In brief
- Huione Group has closed its Phnom Penh branches following actions brought by the U.S. and UK cutting it out of the international banking system in October.
- The sanctioned conglomerate’s marketplace and escrow service have been tied to billions of dollars in illicit transactions, according to U.S. and UK authorities.
- Analysts say intensified enforcement, including FinCEN’s designation, may represent a decisive shift in the region’s illicit finance ecosystem.
Branches of the sanctioned Cambodian conglomerate Huione Group’s Huione Pay banking services have closed their doors and halted cash withdrawals, with photos circulating on social media showing queues forming outside locked doors on Monday.
The freeze follows the U.S. and UK cutting Huione off from the international banking system in October, part of a broader effort to disrupt Cambodia’s $19 billion-a-year industrialized scam economy. Huione has been described as “critical infrastructure” for those networks.
Late last night, messages spread online claiming a major announcement was coming to stop cash withdrawals. This morning, crowds rushed to Huione branches to see if they could still cash out, only to find the rumored notice posted on the the entrance display.
“Everyone is at a… https://t.co/lbuSOcehis pic.twitter.com/nfuGJcLxBT
— Jacob in Cambodia 🇺🇸 🇰🇭 (@jacobincambodia) December 1, 2025
U.S. Treasury officials say at least $4 billion moved through Huione’s escrow services since 2021, although other estimates put the number as “at least” $11 billion. Funds linked to North Korea’s Lazarus Group, major scam compounds, and the $235 million WazirX hack were among the flows.
“Pressure has been building for months—from Cambodia’s revocation of its banking licence to FinCEN’s move to identify Huione as a primary money laundering concern,” Angela Ang, Head of Policy and Strategic Partnerships, APAC at TRM Labs told Decrypt.
“Huione may have been cavalier at first, but the impact has clearly caught up. This latest development signals that FinCEN’s special measures could be the final nail in the coffin.”
What is Huione?
Founded around 2014 and counting Hun To—cousin of Prime Minister Hun Manet—among its board members, the Huione Group offers a range of financial services in Cambodia targeting primarily Chinese-speaking users. Its services span payments, bill settlement and financial transfers.
It initially garnered attention because of its subsidiary, Huione Guarantee (later known as Haowang Guarantee), an escrow service provided by the company for its website and Telegram marketplace, which connected sellers and vendors interested in money laundering services, scam website templates and even items like tasers.
Cambodia has become a hub for industrial-scale online scamming, with the UN estimating in 2023 that more than 100,000 people work inside scam compounds, some under coercion. Investigators say Huione’s financial rails have helped sustain those operations.
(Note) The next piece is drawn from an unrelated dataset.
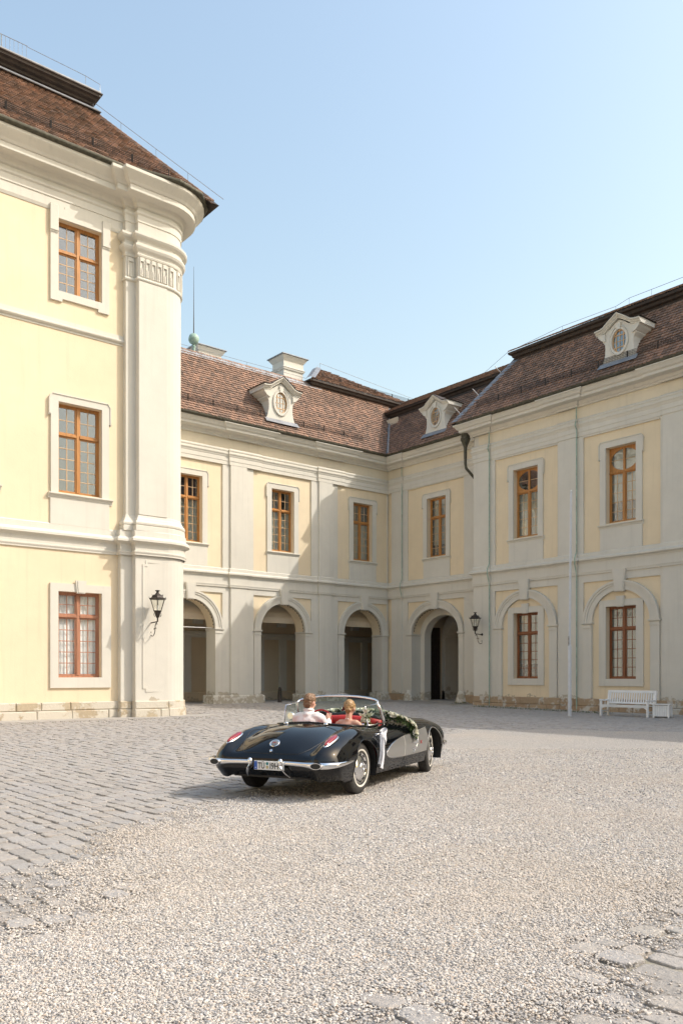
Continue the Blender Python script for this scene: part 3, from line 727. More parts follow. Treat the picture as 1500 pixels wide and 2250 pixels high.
# ---------------------------------------------------------------- dormers
def dormer(root, label, xc, y, z0, zr_, depth, curt=0):
    """baroque roof dormer facing -y: splayed front with oval light, broken pediment hood, leaded foot"""
    d = bpy.data.objects.new('dormer', None); COL.objects.link(d); d.parent = root; OFF[d.name] = OFF[root.name]; d['label'] = label
    k = zr_  # overall scale
    hw = .84 * k
    side = [(1.02, 0), (.92, .25), (.86, .5), (.84, .8), (.86, 1.05), (1.0, 1.22), (1.02, 1.36), (.98, 1.5), (1.0, 1.72)]
    top = [(.74, 1.72), (.52, 1.80), (.30, 1.98), (0, 2.14)]
    right = [(xc + a * k * .98, z0 + b * k) for a, b in side] + [(xc + a * k, z0 + b * k) for a, b in top]
    left = [(2 * xc - a, b) for a, b in right[:-1]]
    outer = [left[0]] + right + left[1:][::-1]
    zc = z0 + 1.03 * k; rx, rz = .43 * k, .60 * k
    ell = [(xc + rx * cos(2 * pi * i / 36), zc + rz * sin(2 * pi * i / 36)) for i in range(36)]
    fr = MB().plate(outer, [ell], y, y + depth).build('dormer_front', 'ivory_plaster', d)
    m = MB()
    for (q, w, pr) in ((1.0, 1.22, .05), (1.22, 1.30, .08)):
        for i in range(36):
            a0, a1 = 2 * pi * i / 36, 2 * pi * (i + 1) / 36
            vv = [(xc + rx * q * cos(a0), zc + rz * q * sin(a0)), (xc + rx * w * cos(a0), zc + rz * (w - .04) * sin(a0)), (xc + rx * w * cos(a1), zc + rz * (w - .04) * sin(a1)), (xc + rx * q * cos(a1), zc + rz * q * sin(a1))]
            m.add([(p[0], y - pr, p[1]) for p in vv] + [(p[0], y + .01, p[1]) for p in vv], [(0, 1, 2, 3), (1, 5, 6, 2), (0, 3, 7, 4)])
    m.build('oval_moulding', 'ivory_plaster', fr)
    # pediment hood: profile following the gable line, mitred by shifting along the outline normal
    hood = [(-1.36, 1.58), (-1.0, 1.60), (-.80, 1.66), (-.55, 1.86), (0, 2.22), (.55, 1.86), (.80, 1.66), (1.0, 1.60), (1.36, 1.58)]
    prof = [(0, 0), (.12, .0), (.12, .05), (.18, .08), (.22, .14), (.30, .18), (.30, .24), (.0, .26)]
    m = MB(); cols = []
    for a, b in hood:
        edge = abs(a) > 1.2
        cols.append([(xc + a * k * (1 if not edge else .97), y - o * k, z0 + (b + zz) * k) for o, zz in prof] + [(xc + a * k * (1 if not edge else .97), y + depth, z0 + (b + .26) * k), (xc + a * k, y + depth, z0 + b * k)])
    kk = len(cols[0]); vs = [p for c_ in cols for p in c_]
    m.add(vs, [(i * kk + j, (i + 1) * kk + j, (i + 1) * kk + (j + 1) % kk, i * kk + (j + 1) % kk) for i in range(len(hood) - 1) for j in range(kk)] + [tuple(range(kk)), tuple((len(hood) - 1) * kk + j for j in range(kk))])
    m.build('dormer_hood', 'ivory_plaster', d)
    m = MB(); cols = [[(xc + a * k * 1.03, y - .33 * k, z0 + (b + .262) * k), (xc + a * k * 1.03, y - .33 * k, z0 + (b + .285) * k), (xc + a * k * 1.03, y + depth + .3, z0 + (b + .285) * k)] for a, b in hood]
    m.add([p for c_ in cols for p in c_], [(i * 3 + j, (i + 1) * 3 + j, (i + 1) * 3 + j + 1, i * 3 + j + 1) for i in range(len(hood) - 1) for j in range(2)])
    m.build('dormer_roof', 'dark_timber', d)
    # bracket scroll under each end of the hood and returning side mouldings
    for s_ in (-1, 1):
        m = MB()
        pr = [(.80, 1.20), (1.02, 1.30), (1.18, 1.46), (1.24, 1.60), (.80, 1.60)]
        pr = [(xc + s_ * a * k, z0 + b * k) for a, b in (pr if s_ > 0 else pr[::-1])]
        m.prism(pr, y - .10 * k, y + depth)
        m.build('dormer_bracket', 'ivory_plaster', d)
        MB().prism([(xc + s_ * .1 * k - .12, z0 + 1.66 * k), (xc + s_ * .1 * k + .12, z0 + 1.66 * k), (xc + s_ * .1 * k, z0 + 1.9 * k)], y - .03, y + .01)
    MB().prism([(xc - .10 * k, z0 + 1.62 * k), (xc + .10 * k, z0 + 1.62 * k), (xc + .14 * k, z0 + 1.96 * k), (xc - .14 * k, z0 + 1.96 * k)], y - .09, y + .02).build('dormer_keystone', 'ivory_plaster', d)
    # lead foot
    MB().add([(xc - 1.12 * k, y - .03, z0 + .03), (xc + 1.12 * k, y - .03, z0 + .03), (xc + 1.16 * k, y - .26, z0 - .24), (xc - 1.16 * k, y - .26, z0 - .24)], [(0, 1, 2, 3)]).build('lead_apron', 'lead', d)
    # oval window
    w = MB(); yw = y + .07
    for i in range(36):
        a0, a1 = 2 * pi * i / 36, 2 * pi * (i + 1) / 36
        vv = [(xc + rx * .88 * cos(a0), zc + rz * .91 * sin(a0)), (xc + rx * cos(a0), zc + rz * sin(a0)), (xc + rx * cos(a1), zc + rz * sin(a1)), (xc + rx * .88 * cos(a1), zc + rz * .91 * sin(a1))]
        w.add([(p[0], yw - .03, p[1]) for p in vv] + [(p[0], yw + .03, p[1]) for p in vv], [(0, 1, 2, 3), (0, 3, 7, 4)])
    for s_ in (-1, 1):
        xx = xc + s_ * .5 * rx; q = .86 * .90; w.box((xx - .02, yw - .02, zc - rz * q), (xx + .02, yw + .02, zc + rz * q))
        zz = zc + s_ * .52 * rz; q = .84 * .88; w.box((xc - rx * q, yw - .022, zz - .02), (xc + rx * q, yw + .018, zz + .02))
    w.box((xc - .012, yw - .016, zc - rz * .9), (xc + .012, yw + .016, zc + rz * .9))
    for zz in (-.0,): w.box((xc - rx * .88, yw - .014, zc + zz - .012), (xc + rx * .88, yw + .014, zc + zz + .012))
    wo_ = w.build('oval_window', 'light_wood', fr)
    # split the oval glass in four sheets
    for sx_ in (-1, 1):
        for sz_ in (-1, 1):
            pl = [(xc, zc)] + [(xc + sx_ * rx * .9 * cos(pi / 2 * i / 8), zc + sz_ * rz * .93 * sin(pi / 2 * i / 8)) for i in range(9)]
            if sx_ * sz_ < 0: pl = pl[::-1]
            MB().prism(pl, yw + .004, yw + .009).build('pane', 'window_glass', fr)
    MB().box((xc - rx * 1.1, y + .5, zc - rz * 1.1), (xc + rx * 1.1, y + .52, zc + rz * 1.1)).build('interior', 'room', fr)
    return d
dormer(B, 'cream baroque dormer with oval window on the sunlit tiled roof', 27.35, YB - .50, 15.95, .98, 1.9)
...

Attempts to take action against it ramped up this year. Cambodia’s financial regulator revoked Huione Pay’s licence in March, citing compliance violations. Huione dismissed the action, saying its operations no longer required a banking licence and blaming unnamed adversaries.
FinCEN escalated matters on May 1, naming Huione a primary money laundering concern. That same month, Humanity Research Consultancy identified the conglomerate as a key component of Cambodia’s scam economy, which it estimates is valued at 60% of national GDP.
In October, the U.S., alongside the UK, finalized an action to cut the Huione Group out of the U.S. financial system. “For years, Huione Group has laundered proceeds of virtual currency scams and heists on behalf of malicious cyber actors,” said the U.S. Treasury in a statement at the time.
But despite the pressure, Huione has proved resilient. Alternative guarantee services have emerged as its Telegram channels went offline, with Tudou Guarantee, 30% owned by Huione, seeing rapid growth.
The group has also launched USDH, a dollar‑backed stablecoin on Tron and Xone. The latter is a blockchain previously known as Huione Chain, backed by the group and marketed as “censorship‑resistant.”